Consideremos agora o ser como susceptível de ser conhecido. Vemos
que, em absoluto, é conhecível na medida em que é. Pode o
conhecimento ser limitado pela capacidade da inteligência que conhece;
mas, do lado do objeto conhecido, só aquilo que é limita o que dele
se pode saber. Por ser a verdade a correspondência entre o
conhecimento e o objeto conhecido, chama-se a esta cognoscibilidade
verdade transcendental ou ontológica; é, como se vê, idêntica ao
ser.

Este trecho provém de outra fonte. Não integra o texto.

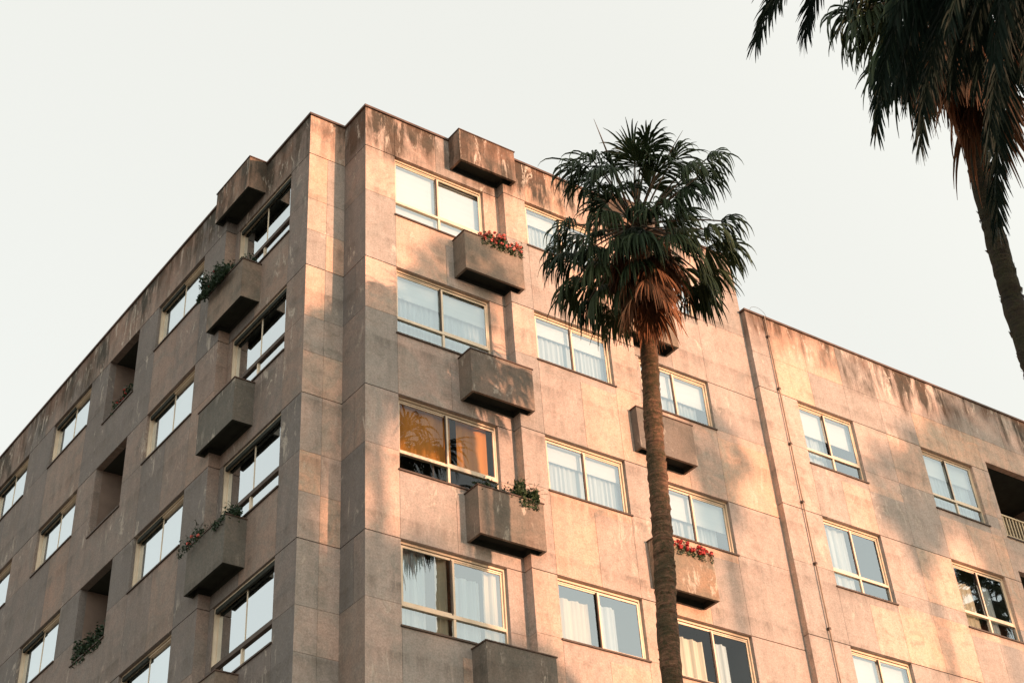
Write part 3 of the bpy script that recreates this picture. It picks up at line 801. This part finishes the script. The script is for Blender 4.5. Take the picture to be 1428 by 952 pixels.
# two unopened spears
m = MB()
for a, b in (((880, 300), (828, 166)), ((890, 300), (952, 182))):
    p, q = at(*a, DC), at(*b, DC - .1); pts = [p.lerp(q, t / 6) + Z * .05 * math.sin(math.pi * t / 6) for t in range(7)]
    m.tube(pts, [.022, .022, .020, .018, .014, .009, .003], 6)
m.build('spear_leaves', M['petiole'], palm, True)

# ---- right palm with the leaning trunk
rnd = random.Random(8)
DR = 18.4
hub2 = at(1312, -15, DR)
L2 = []
for (uv_, dz, dr, L_, gg) in [((1235, 20), -.2, (-.9, .1, .3), .85, .8), ((1225, 60), -.3, (-.8, -.1, .5), .9, .85), ((1205, 55), .2, (-1, .05, -.1), .8, .95), ((1250, 90), -.5, (-.5, -.5, .6), .95, .6), ((1280, 100), -.6, (-.2, -.8, .6), 1., .5), ((1300, 90), .5, (-.3, -.7, -.6), 1., .5), ((1390, 45), -.3, (.8, -.1, .4), .9, .8), ((1400, 30), .3, (.9, .1, -.2), .9, .8), ((1255, 60), .6, (-.7, -.1, -.8), .9, .7), ((1380, 85), .4, (.7, -.6, -.3), .8, .6), ((1290, -20), -.4, (-.4, .6, .6), .9, .6), ((1350, -40), .2, (.2, .9, 0), .9, .5), ((1395, -20), 0, (.7, .5, .2), .9, .7), ((1240, -15), 0, (-.8, .4, .0), .9, .7), ((1320, 70), -.8, (.1, -.3, 1), .95, .6), ((1270, 110), 0, (-.35, -.9, .1), .9, .5)]:
    d = dirv(*dr).normalized(); b = at(uv_[0] - 6, uv_[1] - 38, DR + dz); L2.append((b, d, L_ * 1.1, gg * 1.25, 0, (Z + (b - hub2).normalized() * .3).normalized()))
t2 = [hub2, at(1343, 120, 18.2), at(1354, 190, 18.0), at(1380, 300, 17.5), at(1407, 400, 17.0), at(1434, 490, 16.6)]
l2 = t2[-1]; d2 = (t2[-1] - t2[-2]).normalized()
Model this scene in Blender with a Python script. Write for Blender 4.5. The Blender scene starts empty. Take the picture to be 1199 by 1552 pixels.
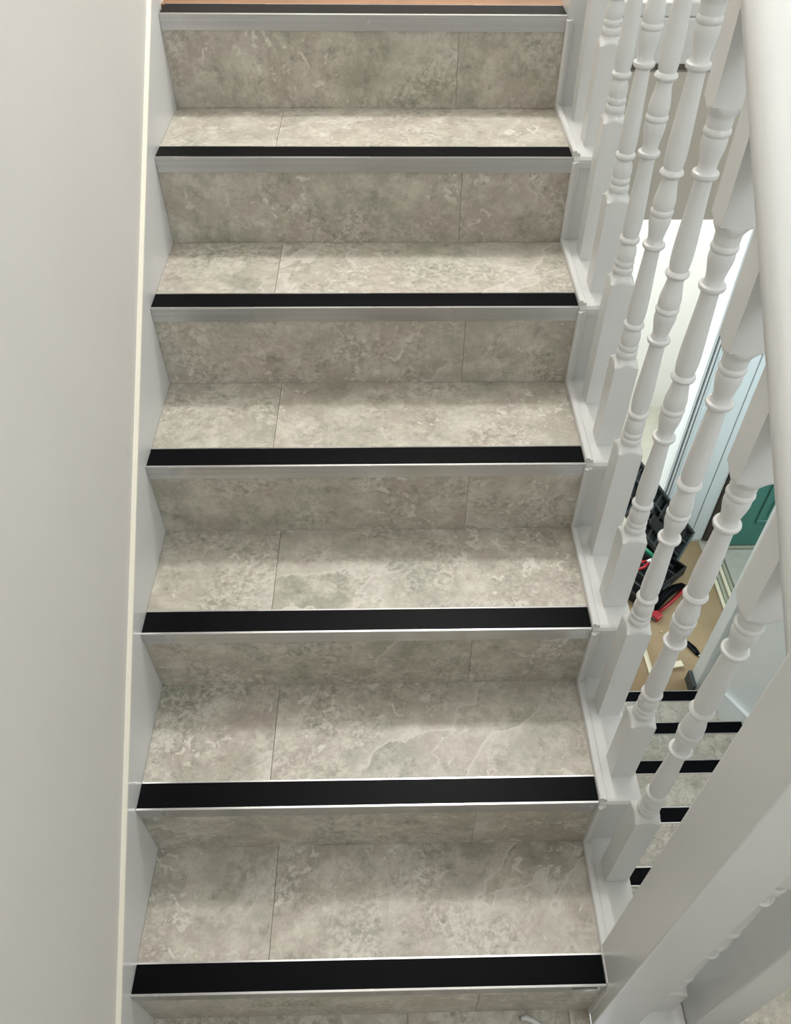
import bpy, bmesh, math, random
from mathutils import Vector, Matrix
random.seed(7)
S = bpy.context.scene
COL = S.collection

# ---------------------------------------------------------------- camera
W, H = 1199, 1552
CX, CY, CZ = 0.4462, -0.3419, 1.6617
PITCH, YAW, ROLL, FPX = 0.8498, 0.034, 0.0153, 1211.88
PPX, PPY = 23.9, 69.1
cp, sp, cy_, sy_ = math.cos(PITCH), math.sin(PITCH), math.cos(YAW), math.sin(YAW)
fwd = Vector((sy_*cp, cy_*cp, -sp)); rt = Vector((cy_, -sy_, 0)); up = rt.cross(fwd)
r2 = rt*math.cos(ROLL) + up*math.sin(ROLL); u2 = up*math.cos(ROLL) - rt*math.sin(ROLL)
cam = bpy.data.cameras.new('camera'); camo = bpy.data.objects.new('camera', cam); COL.objects.link(camo)
camo.matrix_world = Matrix(((r2.x, u2.x, -fwd.x, CX), (r2.y, u2.y, -fwd.y, CY), (r2.z, u2.z, -fwd.z, CZ), (0, 0, 0, 1)))
cam.sensor_fit = 'VERTICAL'; cam.sensor_height = 24.0; cam.lens = 24.0*FPX/H
cam.shift_x = -PPX/H; cam.shift_y = PPY/H; cam.clip_start = 0.01
S.camera = camo

# ---------------------------------------------------------------- light
wd = bpy.data.worlds.new('world'); S.world = wd; wd.use_nodes = True
bg = wd.node_tree.nodes['Background']; bg.inputs[0].default_value = (0.93, 0.97, 1.0, 1); bg.inputs[1].default_value = 0.8
def area(name, loc, target, size, energy, col, size_y=None):
    L = bpy.data.lights.new(name, 'AREA'); L.energy = energy; L.color = col; L.size = size
    if size_y: L.shape = 'RECTANGLE'; L.size_y = size_y
    else: L.shape = 'DISK'
    o = bpy.data.objects.new(name, L); COL.objects.link(o); o.location = loc
    o.rotation_euler = (Vector(target)-Vector(loc)).to_track_quat('-Z', 'Y').to_euler()
    return o
def bulb(name, loc, energy, col, rad):
    L = bpy.data.lights.new(name, 'POINT'); L.energy = energy; L.color = col; L.shadow_soft_size = rad
    o = bpy.data.objects.new(name, L); COL.objects.link(o); o.location = loc; return o
bulb('ceiling_lamp_light', (0.75, 2.05, 3.33), 102, (1.0, 0.985, 0.965), 0.13)
area('landing_window_daylight', (1.70, -0.55, 2.05), (0.0, 0.35, 0.9), 0.9, 15, (0.90, 0.95, 1.0), 1.2)
area('side_room_fill', (0.75, 3.0, -0.1), (1.7, 3.35, -0.4), 1.0, 12, (0.93, 1.0, 0.97), 1.3)  # unseen panel added to brighten the wall behind the doorway
area('lower_stair_fill', (1.38, 3.40, .33), (1.40, 1.0, -1.2), 0.9, 24, (0.88, 0.96, 1.0), .5)  # added out of sight to light the lower stairs; no window stands here
area('hall_fill', (2.84, 1.95, -0.2), (1.7, 1.9, -0.9), 0.7, 15, (0.82, 0.93, 1.0), 1.1)  # added out of view for bluish light in the hall; no window built
vs = S.view_settings; vs.view_transform = 'Standard'; vs.look = 'None'; vs.exposure = 0.17; vs.gamma = 1.0; vs.use_curve_mapping = False

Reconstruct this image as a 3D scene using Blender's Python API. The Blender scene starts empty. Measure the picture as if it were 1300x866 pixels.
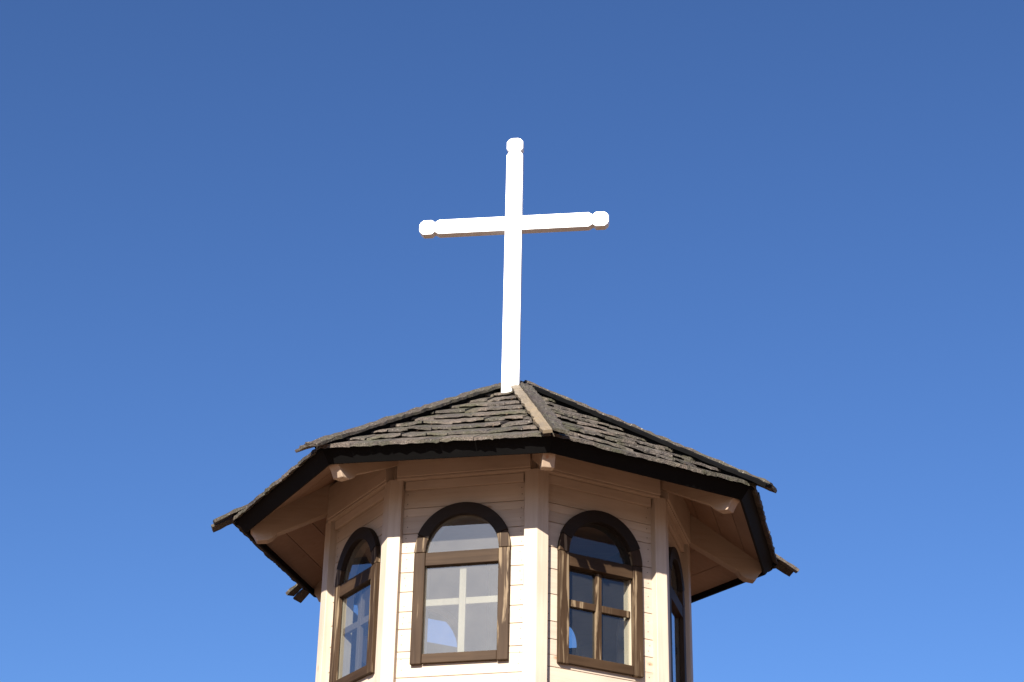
import bpy, bmesh, math, random
from mathutils import Vector, Matrix

scene = bpy.context.scene
col = scene.collection
R_ = math.radians

# ------------------------------------------------------------------ camera
S = 1.6                      # metres per fitted unit (1 unit = radius of the corner posts)
CAM_Z = 1.65
Z0 = CAM_Z + 3.1580 * S      # height of the underside of the eaves fascia
cam_d = bpy.data.cameras.new('camera')
cam = bpy.data.objects.new('camera', cam_d)
col.objects.link(cam)
yaw, pitch, roll, fpx = -0.0011, 0.4512, 0.0198, 2247.57
fwd = Vector((math.sin(yaw)*math.cos(pitch), math.cos(yaw)*math.cos(pitch), math.sin(pitch)))
rgt = Vector((math.cos(yaw), -math.sin(yaw), 0))
upv = rgt.cross(fwd)
r2 = rgt*math.cos(roll) + upv*math.sin(roll)
u2 = upv*math.cos(roll) - rgt*math.sin(roll)
cam.matrix_world = Matrix(((r2.x, u2.x, -fwd.x, 0), (r2.y, u2.y, -fwd.y, -9.1314*S),
                           (r2.z, u2.z, -fwd.z, CAM_Z), (0, 0, 0, 1)))
cam_d.sensor_width = 36.0
cam_d.lens = fpx/1300*36.0
cam_d.clip_start = 0.1
cam_d.clip_end = 20000
scene.camera = cam
scene.render.resolution_x, scene.render.resolution_y = 1024, 682

# ------------------------------------------------------------------ light
SUN_AZ, SUN_EL = R_(-15.5), R_(28.2)          # azimuth from the camera's side (-y) towards +x
sdir = Vector((math.sin(SUN_AZ)*math.cos(SUN_EL), -math.cos(SUN_AZ)*math.cos(SUN_EL), math.sin(SUN_EL)))
world = bpy.data.worlds.new('World')
scene.world = world
world.use_nodes = True
wn = world.node_tree
wn.nodes.clear()
sky = wn.nodes.new('ShaderNodeTexSky')
sky.sky_type = 'NISHITA'
sky.sun_disc = False
sky.sun_elevation = SUN_EL
sky.sun_rotation = math.atan2(sdir.x, sdir.y)
sky.altitude = 1000
sky.air_density = 1.1
sky.dust_density = 2.5
sky.ozone_density = 10.0
bg = wn.nodes.new('ShaderNodeBackground')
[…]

Veremos mais adiante que só a inteligência divina conhece
exaustivamente os seres, que causa, e de que não depende; veremos
então que a verdade transcendental também pode definir-se como a
correspondência exata entre os seres e o conhecimento que Deus deles
tem.
O ser não é só conhecível, é amável, no sentido etimológico da
palavra, desejável, isto é, capaz de provocar uma tendência que o
procure. E só o ser é desejável, apesar de poder parecer o
contrário a quem olhe as coisas superficialmente. De fato, o
não-ser nunca é desejado por si mesmo; o que se procura é sempre um
ser: o suicida, por exemplo, recusando a vida, procura o descanso,
que julga encontrar assim. Ora o bem, - o bem ontológico, do bem
moral falaremos mais tarde-, é aquilo que pode ser desejado, dando ao
termo toda a generalidade com que o tomei. Em absoluto, pondo de
parte as limitações que podem provir daquele que deseja, um ser é
desejável na medida em que é. O bem e o ser são portanto noções
convertíveis.
Conhecida a verdade dum ser, nós, que somos seres também, sentimos
a harmonia íntima que há entre nós e ele; ouvimos o eco que esse ser
encontra em nós; por outras palavras, ele diz-nos qualquer coisa; e
nós achamo-lo belo. Diziam os escolásticos que "a beleza é o
esplendor da verdade[41]".
A beleza tomada em si mesma, a beleza
transcendental, é portanto idêntica à verdade, ao bem, ao ser. É
fato que há coisas belas que são más; mas nunca é sob o mesmo
aspecto. Por aquilo que uma coisa tem de bom, é bela; pelo que tem
de belo é boa.
Não devemos esquecer nunca que os transcendentais são desdobramentos
da noção de ser, a que não acrescentam nada. São o ser
contrastado com o que pertence aos outros seres; posto em relação com
a inteligência e a vontade; olhado no que se harmoniza com o mais
íntimo da nossa natureza. São o ser trasbordando dos quadros
estreitos e rígidos em que o pensamento o quereria encerrar, e
revelando-se-nos bondade, beleza e bem.
Idênticos ao ser, os transcendentais realizam-se, como ele, por
analogia. Cada ser é à sua maneira; por isso mesmo, é bom,
belo, verdadeiro e uno, à sua maneira também. Um homem é bom,
por exemplo, como homem; um animal, como animal; um ser inanimado,
como ser inanimado. Em todos os seres há bem; mas há bem conforme
com o que eles são. O mesmo acontece com os outros transcendentais.